Instrumentos viejos y nuevos de la comunicación que hacen temblar a los dictadores de todas las calañas y tiempos y que están decididos a liquidar ya sea porque les quita del rostro la mueca con que ejecutan sus tropelías o porque serán usados en su contra como testimonios en los tribunales que juzgarán sus violaciones de los derechos humanos.
De modo que, como Chávez ha intentado hacer en Venezuela durante 10 años, y Ahmadinejad trata desesperadamente de establecer en Irán, la oposición democrática no será televisada y por una razón muy sencilla: la más leve imagen sobre como entienden los neodictadores la democracia, es un misil moral que más allá de su eficacia en la inmediatez del instante y del día a día, perdurará como desenmascaramiento y condena de las simulaciones con que los dictadores tratan siempre de engañar al pueblo, a las mayorías.

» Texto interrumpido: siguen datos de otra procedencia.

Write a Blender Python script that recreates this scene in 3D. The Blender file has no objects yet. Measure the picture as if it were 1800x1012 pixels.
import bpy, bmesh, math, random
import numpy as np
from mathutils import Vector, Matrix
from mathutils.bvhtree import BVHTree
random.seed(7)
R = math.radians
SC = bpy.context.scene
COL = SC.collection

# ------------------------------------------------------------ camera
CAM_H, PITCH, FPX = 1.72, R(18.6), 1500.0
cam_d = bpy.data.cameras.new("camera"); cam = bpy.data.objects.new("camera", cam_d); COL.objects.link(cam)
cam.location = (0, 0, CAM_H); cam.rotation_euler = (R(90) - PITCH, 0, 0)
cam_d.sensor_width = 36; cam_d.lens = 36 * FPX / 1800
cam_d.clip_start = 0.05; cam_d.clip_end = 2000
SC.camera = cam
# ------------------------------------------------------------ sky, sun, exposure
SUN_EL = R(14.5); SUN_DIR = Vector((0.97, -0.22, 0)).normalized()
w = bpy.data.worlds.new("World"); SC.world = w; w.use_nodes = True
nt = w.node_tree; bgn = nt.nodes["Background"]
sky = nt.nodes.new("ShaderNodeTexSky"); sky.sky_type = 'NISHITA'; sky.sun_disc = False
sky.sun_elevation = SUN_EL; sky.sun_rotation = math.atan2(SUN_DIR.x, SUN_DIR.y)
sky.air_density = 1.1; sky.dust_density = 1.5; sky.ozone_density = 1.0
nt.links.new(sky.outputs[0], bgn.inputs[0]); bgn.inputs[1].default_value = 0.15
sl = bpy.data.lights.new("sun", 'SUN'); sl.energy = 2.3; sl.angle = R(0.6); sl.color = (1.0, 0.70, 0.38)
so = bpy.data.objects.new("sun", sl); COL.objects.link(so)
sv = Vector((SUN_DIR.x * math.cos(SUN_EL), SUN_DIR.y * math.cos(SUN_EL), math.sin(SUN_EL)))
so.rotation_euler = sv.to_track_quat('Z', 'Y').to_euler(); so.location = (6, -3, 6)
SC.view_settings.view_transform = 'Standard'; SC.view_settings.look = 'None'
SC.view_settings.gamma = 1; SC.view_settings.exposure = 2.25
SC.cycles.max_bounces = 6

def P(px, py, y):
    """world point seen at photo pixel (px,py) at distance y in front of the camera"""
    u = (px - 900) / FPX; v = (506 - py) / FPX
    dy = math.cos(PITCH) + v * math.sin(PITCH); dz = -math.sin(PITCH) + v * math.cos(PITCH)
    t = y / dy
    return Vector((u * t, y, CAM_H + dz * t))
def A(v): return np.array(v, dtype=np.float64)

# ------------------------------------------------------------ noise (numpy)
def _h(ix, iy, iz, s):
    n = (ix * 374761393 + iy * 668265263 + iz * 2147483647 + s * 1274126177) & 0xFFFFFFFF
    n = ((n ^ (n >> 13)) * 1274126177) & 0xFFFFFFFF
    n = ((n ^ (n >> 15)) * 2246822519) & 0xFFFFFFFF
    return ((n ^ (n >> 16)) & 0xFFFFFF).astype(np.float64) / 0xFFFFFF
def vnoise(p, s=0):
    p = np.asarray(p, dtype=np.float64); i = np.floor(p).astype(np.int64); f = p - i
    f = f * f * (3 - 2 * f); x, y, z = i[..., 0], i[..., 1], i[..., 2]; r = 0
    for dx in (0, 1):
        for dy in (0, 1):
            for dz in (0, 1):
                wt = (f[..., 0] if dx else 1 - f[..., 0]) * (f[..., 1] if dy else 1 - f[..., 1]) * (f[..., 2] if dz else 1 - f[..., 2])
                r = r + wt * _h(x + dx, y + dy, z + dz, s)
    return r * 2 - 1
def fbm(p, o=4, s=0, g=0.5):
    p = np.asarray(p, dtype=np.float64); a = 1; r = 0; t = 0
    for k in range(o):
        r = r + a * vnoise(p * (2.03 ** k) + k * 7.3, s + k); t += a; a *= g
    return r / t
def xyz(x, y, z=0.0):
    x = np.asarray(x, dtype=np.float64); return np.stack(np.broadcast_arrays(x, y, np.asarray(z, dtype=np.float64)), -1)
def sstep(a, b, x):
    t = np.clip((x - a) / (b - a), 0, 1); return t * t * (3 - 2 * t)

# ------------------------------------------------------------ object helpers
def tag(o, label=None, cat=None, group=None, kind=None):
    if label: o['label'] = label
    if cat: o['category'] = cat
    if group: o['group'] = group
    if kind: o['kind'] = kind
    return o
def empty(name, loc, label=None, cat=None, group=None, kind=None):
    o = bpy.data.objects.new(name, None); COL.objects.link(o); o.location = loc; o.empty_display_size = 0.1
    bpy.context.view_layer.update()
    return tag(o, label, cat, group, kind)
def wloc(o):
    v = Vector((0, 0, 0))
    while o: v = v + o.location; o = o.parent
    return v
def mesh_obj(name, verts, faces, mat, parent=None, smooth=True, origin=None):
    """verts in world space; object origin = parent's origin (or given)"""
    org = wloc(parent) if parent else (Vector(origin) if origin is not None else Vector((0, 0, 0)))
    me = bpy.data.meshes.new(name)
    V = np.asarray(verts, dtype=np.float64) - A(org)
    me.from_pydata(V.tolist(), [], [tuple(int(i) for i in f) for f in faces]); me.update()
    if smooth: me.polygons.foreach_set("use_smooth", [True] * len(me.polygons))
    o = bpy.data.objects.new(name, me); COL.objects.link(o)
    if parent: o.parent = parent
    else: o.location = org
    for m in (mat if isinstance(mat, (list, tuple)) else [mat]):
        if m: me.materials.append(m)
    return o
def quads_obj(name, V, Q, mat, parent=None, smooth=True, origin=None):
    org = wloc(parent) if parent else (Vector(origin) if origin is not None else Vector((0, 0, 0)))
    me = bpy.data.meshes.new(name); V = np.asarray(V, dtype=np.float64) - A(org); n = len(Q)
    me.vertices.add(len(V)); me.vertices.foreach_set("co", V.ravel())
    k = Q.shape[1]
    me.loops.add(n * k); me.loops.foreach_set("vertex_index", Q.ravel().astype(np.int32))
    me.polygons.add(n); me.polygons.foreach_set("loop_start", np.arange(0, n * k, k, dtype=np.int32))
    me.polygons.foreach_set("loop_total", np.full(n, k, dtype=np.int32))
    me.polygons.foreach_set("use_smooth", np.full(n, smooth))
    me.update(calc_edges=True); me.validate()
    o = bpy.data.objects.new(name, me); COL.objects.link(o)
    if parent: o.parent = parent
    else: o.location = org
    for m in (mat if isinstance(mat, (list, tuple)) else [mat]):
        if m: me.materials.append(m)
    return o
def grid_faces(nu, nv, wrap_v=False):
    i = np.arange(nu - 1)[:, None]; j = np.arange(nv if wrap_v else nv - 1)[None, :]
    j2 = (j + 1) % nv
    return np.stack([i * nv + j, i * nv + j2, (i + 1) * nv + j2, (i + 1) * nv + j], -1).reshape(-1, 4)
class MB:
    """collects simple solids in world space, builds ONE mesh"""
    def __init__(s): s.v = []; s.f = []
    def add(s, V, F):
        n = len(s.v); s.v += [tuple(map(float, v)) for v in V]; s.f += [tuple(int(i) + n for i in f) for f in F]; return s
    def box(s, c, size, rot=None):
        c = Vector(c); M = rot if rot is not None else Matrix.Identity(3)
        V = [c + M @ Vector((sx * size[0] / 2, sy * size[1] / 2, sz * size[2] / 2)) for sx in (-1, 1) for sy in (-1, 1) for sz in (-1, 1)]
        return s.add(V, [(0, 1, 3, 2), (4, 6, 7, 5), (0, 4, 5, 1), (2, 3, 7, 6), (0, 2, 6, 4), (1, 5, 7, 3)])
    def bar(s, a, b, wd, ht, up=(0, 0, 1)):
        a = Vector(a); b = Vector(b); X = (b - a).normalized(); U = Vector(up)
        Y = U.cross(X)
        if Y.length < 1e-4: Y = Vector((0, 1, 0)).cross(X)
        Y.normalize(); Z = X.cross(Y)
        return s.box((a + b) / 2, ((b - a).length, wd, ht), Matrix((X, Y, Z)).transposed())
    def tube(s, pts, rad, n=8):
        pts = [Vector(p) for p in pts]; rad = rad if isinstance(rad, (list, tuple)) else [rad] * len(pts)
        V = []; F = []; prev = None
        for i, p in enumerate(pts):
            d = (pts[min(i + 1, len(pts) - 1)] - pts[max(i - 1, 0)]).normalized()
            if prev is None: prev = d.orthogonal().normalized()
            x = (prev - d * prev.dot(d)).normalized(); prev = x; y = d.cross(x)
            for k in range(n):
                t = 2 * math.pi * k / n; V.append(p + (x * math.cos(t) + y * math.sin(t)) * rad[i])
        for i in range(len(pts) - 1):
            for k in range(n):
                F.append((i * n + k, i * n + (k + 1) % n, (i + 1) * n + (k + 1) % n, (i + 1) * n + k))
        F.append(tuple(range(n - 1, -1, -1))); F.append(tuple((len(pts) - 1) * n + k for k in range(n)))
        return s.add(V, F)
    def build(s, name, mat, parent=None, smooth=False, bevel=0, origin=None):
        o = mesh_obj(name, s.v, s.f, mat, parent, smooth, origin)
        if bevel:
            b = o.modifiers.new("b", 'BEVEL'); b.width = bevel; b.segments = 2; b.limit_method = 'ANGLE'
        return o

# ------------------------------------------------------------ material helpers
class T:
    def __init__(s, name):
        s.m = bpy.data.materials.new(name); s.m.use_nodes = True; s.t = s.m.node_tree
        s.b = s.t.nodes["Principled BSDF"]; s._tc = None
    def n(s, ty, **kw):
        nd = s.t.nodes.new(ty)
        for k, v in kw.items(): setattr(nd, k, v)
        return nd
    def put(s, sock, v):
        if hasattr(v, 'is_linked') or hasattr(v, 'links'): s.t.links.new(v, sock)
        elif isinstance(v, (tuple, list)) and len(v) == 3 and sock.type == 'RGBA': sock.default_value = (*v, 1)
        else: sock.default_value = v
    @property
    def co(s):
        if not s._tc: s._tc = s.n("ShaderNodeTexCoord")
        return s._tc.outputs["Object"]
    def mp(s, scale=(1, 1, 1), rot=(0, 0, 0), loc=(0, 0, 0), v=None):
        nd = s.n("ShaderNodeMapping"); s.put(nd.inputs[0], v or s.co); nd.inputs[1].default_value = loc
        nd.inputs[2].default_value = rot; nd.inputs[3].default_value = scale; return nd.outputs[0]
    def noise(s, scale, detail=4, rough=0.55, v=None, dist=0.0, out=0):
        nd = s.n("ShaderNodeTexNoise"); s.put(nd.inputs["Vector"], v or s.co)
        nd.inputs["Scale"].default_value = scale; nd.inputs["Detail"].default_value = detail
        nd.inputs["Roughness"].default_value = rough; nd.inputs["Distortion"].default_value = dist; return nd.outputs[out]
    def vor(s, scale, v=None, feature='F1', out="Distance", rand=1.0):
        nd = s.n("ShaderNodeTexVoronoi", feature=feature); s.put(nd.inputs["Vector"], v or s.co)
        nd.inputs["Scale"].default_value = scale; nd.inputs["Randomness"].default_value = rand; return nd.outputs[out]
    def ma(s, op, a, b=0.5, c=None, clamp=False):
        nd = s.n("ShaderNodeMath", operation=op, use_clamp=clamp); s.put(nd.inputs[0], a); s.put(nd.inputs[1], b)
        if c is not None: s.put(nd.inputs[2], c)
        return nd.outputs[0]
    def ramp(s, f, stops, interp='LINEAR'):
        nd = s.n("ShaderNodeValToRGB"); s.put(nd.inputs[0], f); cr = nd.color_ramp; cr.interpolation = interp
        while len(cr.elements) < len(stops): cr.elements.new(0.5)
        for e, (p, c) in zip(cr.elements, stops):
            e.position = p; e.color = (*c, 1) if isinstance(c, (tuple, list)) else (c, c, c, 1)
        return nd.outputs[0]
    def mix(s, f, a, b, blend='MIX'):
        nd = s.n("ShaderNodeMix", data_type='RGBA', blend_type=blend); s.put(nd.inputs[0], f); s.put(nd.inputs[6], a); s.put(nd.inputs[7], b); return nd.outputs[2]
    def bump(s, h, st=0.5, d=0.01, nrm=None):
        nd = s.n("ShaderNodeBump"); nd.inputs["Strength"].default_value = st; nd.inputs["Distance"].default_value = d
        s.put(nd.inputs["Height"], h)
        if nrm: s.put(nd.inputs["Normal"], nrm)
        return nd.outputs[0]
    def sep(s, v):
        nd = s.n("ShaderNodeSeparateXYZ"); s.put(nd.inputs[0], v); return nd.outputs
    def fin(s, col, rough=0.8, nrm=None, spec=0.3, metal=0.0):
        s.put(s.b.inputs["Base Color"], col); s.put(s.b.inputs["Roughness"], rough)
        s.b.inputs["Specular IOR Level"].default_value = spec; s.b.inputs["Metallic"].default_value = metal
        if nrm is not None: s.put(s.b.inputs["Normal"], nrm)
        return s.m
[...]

Y no importa que creen asociaciones, colegios y gremios de comunicadores o periodistas tarifados para que divulguen las mentiras oficiales, no importan que ellos mismos empuñen los objetos de la represión, pues por encima de su inconsecuencia y falta de ética, brillará siempre la decisión de los auténticos comunicadores y periodistas de no retroceder.